> Exercise: Copy all lines of the listing that include the string "picture".
# Start of Data block
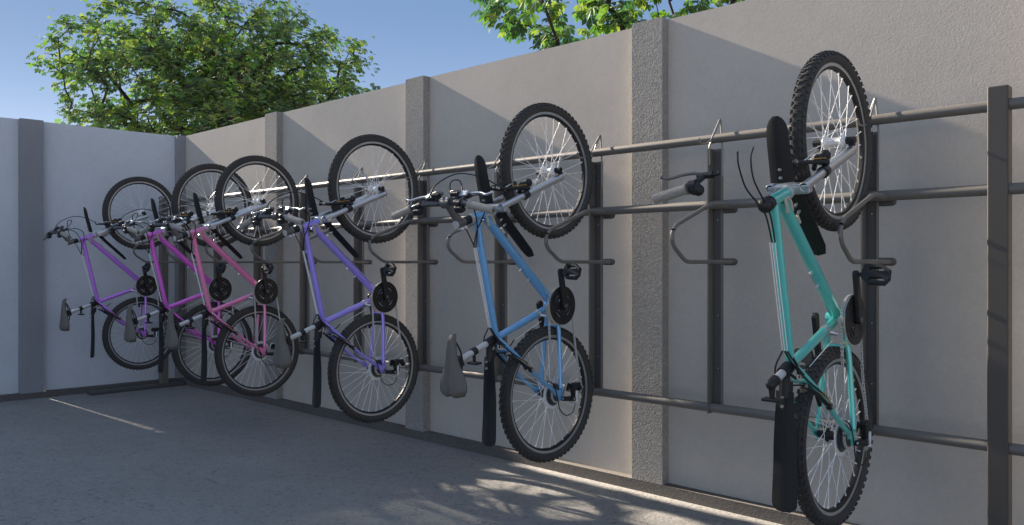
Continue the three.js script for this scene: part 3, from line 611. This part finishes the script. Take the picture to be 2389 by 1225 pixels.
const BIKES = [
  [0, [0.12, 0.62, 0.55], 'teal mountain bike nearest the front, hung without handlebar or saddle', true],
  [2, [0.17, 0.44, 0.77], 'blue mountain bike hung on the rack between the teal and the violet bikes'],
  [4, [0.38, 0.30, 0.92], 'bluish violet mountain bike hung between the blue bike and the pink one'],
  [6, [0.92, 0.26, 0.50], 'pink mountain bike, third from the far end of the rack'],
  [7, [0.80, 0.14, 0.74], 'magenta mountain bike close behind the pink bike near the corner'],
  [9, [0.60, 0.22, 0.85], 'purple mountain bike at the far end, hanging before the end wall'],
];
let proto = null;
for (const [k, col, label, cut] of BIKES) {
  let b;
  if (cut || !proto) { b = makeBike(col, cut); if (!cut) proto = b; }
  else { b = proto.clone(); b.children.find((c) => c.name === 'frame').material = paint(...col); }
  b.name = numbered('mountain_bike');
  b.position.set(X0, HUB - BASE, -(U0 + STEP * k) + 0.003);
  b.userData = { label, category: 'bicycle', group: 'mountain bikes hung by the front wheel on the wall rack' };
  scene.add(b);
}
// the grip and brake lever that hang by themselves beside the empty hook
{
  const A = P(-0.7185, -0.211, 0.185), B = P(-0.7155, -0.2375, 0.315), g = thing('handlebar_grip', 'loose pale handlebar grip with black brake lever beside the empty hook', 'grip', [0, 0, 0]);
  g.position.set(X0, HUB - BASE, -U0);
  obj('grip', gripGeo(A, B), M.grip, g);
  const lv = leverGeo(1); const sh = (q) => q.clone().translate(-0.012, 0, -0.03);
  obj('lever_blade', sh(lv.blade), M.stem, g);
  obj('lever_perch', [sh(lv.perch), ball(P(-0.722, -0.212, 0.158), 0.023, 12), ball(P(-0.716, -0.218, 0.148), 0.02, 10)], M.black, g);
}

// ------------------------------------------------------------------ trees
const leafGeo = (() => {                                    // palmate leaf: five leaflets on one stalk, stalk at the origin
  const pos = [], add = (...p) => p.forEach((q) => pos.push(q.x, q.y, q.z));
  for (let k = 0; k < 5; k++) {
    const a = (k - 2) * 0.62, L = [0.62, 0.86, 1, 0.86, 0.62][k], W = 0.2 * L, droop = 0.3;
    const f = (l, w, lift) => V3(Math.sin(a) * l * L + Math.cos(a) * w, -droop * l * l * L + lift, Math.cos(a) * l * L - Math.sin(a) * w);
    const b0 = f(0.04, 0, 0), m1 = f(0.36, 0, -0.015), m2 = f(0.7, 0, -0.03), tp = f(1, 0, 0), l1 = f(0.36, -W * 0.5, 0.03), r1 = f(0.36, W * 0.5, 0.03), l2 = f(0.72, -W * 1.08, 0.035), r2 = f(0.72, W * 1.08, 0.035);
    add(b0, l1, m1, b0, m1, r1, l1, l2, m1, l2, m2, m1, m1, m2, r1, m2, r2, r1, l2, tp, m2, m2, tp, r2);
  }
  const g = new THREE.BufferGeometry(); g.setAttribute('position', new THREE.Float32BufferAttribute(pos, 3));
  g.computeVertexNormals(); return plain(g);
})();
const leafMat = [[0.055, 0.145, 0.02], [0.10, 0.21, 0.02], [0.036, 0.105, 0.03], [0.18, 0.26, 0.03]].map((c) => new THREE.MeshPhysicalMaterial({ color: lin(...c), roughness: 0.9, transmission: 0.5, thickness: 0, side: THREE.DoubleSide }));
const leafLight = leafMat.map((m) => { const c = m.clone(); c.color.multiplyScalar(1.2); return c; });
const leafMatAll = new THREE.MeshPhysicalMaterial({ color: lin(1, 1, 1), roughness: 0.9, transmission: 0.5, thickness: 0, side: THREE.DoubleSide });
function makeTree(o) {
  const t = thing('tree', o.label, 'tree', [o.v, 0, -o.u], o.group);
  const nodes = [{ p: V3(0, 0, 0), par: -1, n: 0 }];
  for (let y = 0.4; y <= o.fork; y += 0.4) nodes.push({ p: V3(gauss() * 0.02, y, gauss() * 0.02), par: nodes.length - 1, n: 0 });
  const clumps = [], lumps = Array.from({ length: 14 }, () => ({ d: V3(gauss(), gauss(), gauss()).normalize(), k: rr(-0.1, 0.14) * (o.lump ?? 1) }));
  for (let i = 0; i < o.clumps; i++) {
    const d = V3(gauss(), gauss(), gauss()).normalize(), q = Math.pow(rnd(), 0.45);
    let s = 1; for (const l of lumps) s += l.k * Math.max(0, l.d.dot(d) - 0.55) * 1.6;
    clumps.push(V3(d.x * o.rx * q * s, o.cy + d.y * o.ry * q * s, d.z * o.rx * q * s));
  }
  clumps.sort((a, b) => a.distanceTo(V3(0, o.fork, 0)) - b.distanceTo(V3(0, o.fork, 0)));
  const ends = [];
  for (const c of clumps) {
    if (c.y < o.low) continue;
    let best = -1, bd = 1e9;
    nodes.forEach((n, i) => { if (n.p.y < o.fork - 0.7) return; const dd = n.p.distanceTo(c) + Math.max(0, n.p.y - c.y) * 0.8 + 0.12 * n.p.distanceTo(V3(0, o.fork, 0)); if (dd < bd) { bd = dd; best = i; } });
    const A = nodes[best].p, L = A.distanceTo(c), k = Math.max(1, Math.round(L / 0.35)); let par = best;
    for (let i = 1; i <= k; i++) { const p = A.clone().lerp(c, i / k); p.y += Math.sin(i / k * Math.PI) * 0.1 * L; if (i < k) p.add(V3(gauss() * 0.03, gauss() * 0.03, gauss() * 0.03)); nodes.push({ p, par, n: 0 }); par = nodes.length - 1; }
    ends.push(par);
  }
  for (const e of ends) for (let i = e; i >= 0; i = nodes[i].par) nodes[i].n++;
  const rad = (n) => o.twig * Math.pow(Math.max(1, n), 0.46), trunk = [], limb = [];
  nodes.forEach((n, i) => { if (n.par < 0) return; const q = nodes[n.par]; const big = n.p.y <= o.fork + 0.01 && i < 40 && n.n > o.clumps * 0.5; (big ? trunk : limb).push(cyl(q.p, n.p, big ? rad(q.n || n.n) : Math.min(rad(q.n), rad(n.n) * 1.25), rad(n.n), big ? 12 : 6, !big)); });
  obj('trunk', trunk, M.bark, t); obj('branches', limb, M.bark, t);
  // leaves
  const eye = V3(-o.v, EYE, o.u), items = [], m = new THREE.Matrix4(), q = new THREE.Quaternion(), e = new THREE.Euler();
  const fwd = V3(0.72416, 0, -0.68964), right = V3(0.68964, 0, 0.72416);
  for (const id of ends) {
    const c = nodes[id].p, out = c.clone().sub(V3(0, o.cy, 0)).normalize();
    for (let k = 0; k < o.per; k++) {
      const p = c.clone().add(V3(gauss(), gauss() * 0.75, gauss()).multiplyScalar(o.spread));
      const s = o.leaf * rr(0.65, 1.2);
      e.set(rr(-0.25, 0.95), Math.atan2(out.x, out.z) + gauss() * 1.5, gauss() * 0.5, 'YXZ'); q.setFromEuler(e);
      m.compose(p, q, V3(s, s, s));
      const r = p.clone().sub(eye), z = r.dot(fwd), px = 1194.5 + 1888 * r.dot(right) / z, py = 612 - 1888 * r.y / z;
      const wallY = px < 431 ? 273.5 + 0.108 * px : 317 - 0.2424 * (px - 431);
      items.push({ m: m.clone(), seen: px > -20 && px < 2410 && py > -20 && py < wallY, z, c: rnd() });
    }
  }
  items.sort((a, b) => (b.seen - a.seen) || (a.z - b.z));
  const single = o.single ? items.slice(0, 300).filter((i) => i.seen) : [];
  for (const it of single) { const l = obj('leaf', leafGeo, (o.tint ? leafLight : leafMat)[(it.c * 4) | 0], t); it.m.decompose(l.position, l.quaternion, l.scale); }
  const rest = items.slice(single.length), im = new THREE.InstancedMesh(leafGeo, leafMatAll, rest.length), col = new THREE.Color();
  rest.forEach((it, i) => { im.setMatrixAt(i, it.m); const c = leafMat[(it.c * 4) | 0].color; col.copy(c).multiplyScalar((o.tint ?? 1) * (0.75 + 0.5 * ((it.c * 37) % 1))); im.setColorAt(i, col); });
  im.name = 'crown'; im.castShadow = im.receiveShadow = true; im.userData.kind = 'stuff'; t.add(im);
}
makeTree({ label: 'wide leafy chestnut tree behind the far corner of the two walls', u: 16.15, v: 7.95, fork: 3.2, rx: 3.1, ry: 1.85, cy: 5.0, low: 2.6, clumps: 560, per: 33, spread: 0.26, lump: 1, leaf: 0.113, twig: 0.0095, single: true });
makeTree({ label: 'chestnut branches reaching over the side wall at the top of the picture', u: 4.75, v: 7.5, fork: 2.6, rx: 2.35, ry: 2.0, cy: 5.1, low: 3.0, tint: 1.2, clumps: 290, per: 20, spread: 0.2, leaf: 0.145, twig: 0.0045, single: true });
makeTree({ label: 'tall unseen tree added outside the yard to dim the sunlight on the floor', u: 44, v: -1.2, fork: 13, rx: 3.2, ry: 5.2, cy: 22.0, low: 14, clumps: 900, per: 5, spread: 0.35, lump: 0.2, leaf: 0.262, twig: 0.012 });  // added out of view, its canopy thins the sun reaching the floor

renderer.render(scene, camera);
# End of Data block
> Final result:
Continue the three.js script for this scene: part 3, from line 611. This part finishes the script. Take the picture to be 2389 by 1225 pixels.
makeTree({ label: 'chestnut branches reaching over the side wall at the top of the picture', u: 4.75, v: 7.5, fork: 2.6, rx: 2.35, ry: 2.0, cy: 5.1, low: 3.0, tint: 1.2, clumps: 290, per: 20, spread: 0.2, leaf: 0.145, twig: 0.0045, single: true });